Reporter Glenn Greenwald, who broke the story about National Security Agency leaker Edward Snowden’s disclosure of classified surveillance programs, said the former contractor held additional documents, including “blueprints” detailing the spy agency’s operations.

“In order to take documents with him that proved that what he was saying was true, he had to take ones that included very sensitive, detailed blueprints of how the NSA does what they do,” said Greenwald in an interview with The Associated Press published Sunday. 


Greenwald said Snowden had “literally thousands of documents,” which he called “basically the instruction manual for how the NSA is built.”

The Guardian reporter said Snowden did not want to reveal the information because it would allow others to duplicate the NSA’s surveillance programs.

Greenwald’s latest comments come days after he warned that Snowden would release damaging information if he was not granted safe passage to asylum in a third country or if harm came to him.

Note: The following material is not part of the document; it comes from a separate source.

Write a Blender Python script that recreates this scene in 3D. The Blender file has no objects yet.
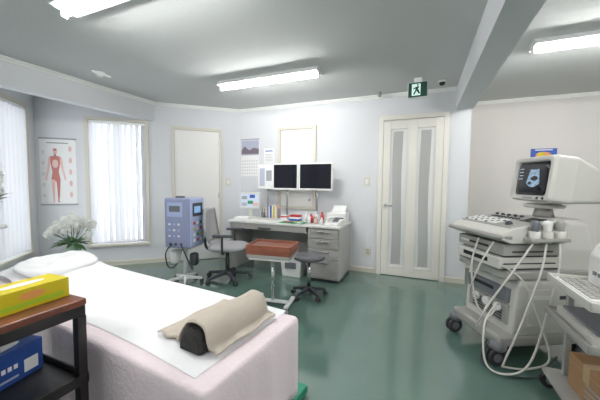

“Snowden has enough information to cause more damage to the U.S. government in a minute alone than anyone else has ever had in the history of the United States,” Greenwald told an Argentine newspaper last week.

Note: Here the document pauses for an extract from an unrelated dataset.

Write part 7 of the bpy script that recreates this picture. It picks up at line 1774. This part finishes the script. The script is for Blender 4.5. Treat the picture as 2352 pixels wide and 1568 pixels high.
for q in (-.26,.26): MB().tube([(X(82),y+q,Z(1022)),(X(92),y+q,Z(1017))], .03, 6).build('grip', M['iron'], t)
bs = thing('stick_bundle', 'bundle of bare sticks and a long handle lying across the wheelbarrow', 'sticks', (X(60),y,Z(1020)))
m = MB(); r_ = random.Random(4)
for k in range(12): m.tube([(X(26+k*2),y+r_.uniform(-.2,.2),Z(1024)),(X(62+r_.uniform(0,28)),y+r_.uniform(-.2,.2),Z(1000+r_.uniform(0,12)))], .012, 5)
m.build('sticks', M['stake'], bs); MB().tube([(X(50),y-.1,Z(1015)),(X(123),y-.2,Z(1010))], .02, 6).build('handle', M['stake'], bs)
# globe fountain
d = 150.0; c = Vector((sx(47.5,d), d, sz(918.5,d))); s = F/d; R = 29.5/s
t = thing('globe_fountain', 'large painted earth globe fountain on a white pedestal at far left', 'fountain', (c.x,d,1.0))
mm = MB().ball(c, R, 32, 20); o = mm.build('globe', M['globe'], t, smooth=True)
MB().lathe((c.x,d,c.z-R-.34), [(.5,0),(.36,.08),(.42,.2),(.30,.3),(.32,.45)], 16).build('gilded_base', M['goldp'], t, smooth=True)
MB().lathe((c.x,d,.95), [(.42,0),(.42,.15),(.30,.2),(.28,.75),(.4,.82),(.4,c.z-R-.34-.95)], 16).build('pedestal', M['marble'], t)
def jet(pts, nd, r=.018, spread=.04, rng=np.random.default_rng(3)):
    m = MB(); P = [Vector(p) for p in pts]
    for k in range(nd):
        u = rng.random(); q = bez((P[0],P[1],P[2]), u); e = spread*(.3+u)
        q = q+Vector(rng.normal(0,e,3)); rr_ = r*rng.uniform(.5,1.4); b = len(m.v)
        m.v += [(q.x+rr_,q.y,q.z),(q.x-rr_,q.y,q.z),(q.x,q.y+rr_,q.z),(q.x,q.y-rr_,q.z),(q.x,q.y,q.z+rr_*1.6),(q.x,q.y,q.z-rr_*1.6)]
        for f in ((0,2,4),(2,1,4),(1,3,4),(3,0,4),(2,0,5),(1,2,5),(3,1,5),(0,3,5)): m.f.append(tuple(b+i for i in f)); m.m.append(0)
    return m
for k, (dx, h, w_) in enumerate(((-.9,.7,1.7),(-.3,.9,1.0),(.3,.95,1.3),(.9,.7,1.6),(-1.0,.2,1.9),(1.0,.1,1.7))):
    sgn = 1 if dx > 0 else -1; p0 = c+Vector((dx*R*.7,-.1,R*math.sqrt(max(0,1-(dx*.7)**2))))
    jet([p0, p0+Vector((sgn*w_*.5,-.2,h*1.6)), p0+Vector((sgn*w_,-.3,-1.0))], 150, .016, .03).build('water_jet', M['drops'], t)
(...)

“The U.S. government should be on your knees every day praying that nothing happens to Snowden because if something happens, all information will be revealed and that would be their worst nightmare,” he added.

Snowden, who is facing espionage charges, is seeking to avoid a U.S. extradition order. He is in Moscow airport’s transit area as he finds a way to reach Latin America, where three countries – Venezuela, Bolivia and Nicaragua – have offered him political asylum.

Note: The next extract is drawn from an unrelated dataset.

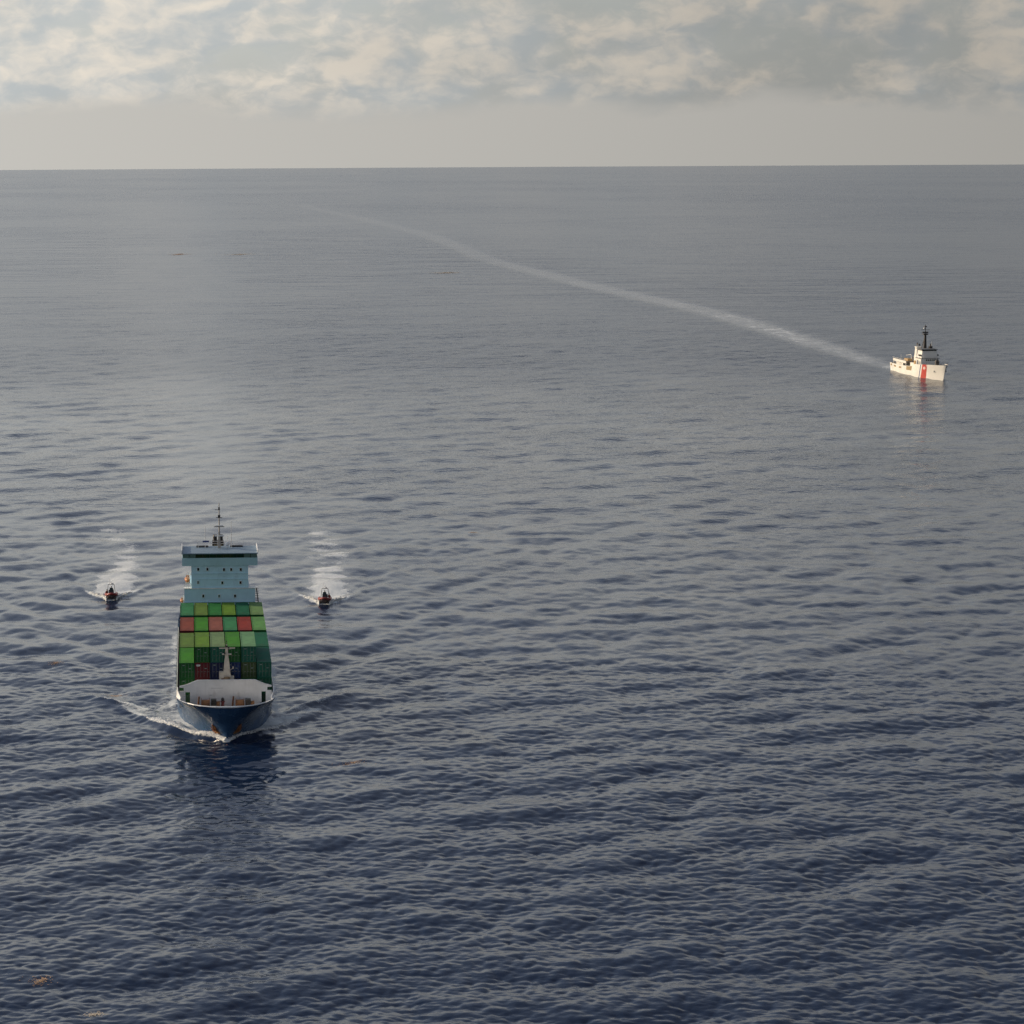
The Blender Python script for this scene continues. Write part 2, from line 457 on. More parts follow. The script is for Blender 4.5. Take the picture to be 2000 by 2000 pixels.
        fo[i] = np.maximum(fo[i], bump(ax - np.interp(u, [0, 8, 16, 48, 52], [0.3, 3.0, 4.8, 5.2, 4.6]), 0.7) * np.interp(u, [0, 2, 30, 52, 58], [0.0, 0.35, 0.4, 0.6, 0.5]))
        dz[i] += 0.22 * np.cos(2 * np.pi * (u * 0.55 - ax * 0.84) / 8.0) * bump(ax - 0.36 * np.maximum(u, 0), 6 + 0.05 * np.maximum(u, 0)) * np.interp(u, [5, 20, 200, 420], [0, 1, 0.7, 0])
    k = np.nonzero(fo > 0.01)[0]
    if len(k):
        br = 0.55 + 0.5 * hash_noise(x[k] * 0.7, y[k], 2.0, 21) + 0.35 * hash_noise(x[k] * 0.6, y[k], 5.3, 22)
        fo[k] = np.clip(fo[k] * np.where(fo[k] > 0.85, np.maximum(br, 0.9), br), 0, 1)
    return dz, fo, sm, wa


def sea_height(x, y):
    x = np.atleast_1d(np.array(x, float)); y = np.atleast_1d(np.array(y, float))
    r = np.hypot(x, y); ds = np.maximum(r * r / (CAM_H * 2406.0), r * 0.00087)
    return WV.sample(x, y, ds)[:, 2] + wakes(x, y)[0] - r * r / (2 * EARTH)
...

Friday, in his first public appearance in weeks, Snowden met with human rights groups at the airport and said he would seek temporary asylum from Russia to allow him to leave the airport transit area and travel to a third country. Russian officials said they have yet to receive a request from him.

The U.S. is pressuring nations not to grant Snowden refuge and officials said President Obama is personally appealing to Russian President Vladimir Putin to help return the fugitive.

Greenwald told the AP that Snowden was “concerned” about his safety. 

The reporter again vowed to share further classified documents taken by Snowden if any harm should come to the NSA leaker.

“It's not just a matter of, if he dies, things get released. It's more nuanced than that,” Greenwald said. “It's really just a way to protect himself against extremely rogue behavior on the part of the United States, by which I mean violent actions toward him, designed to end his life, and it's just a way to ensure that nobody feels incentivized to do that.”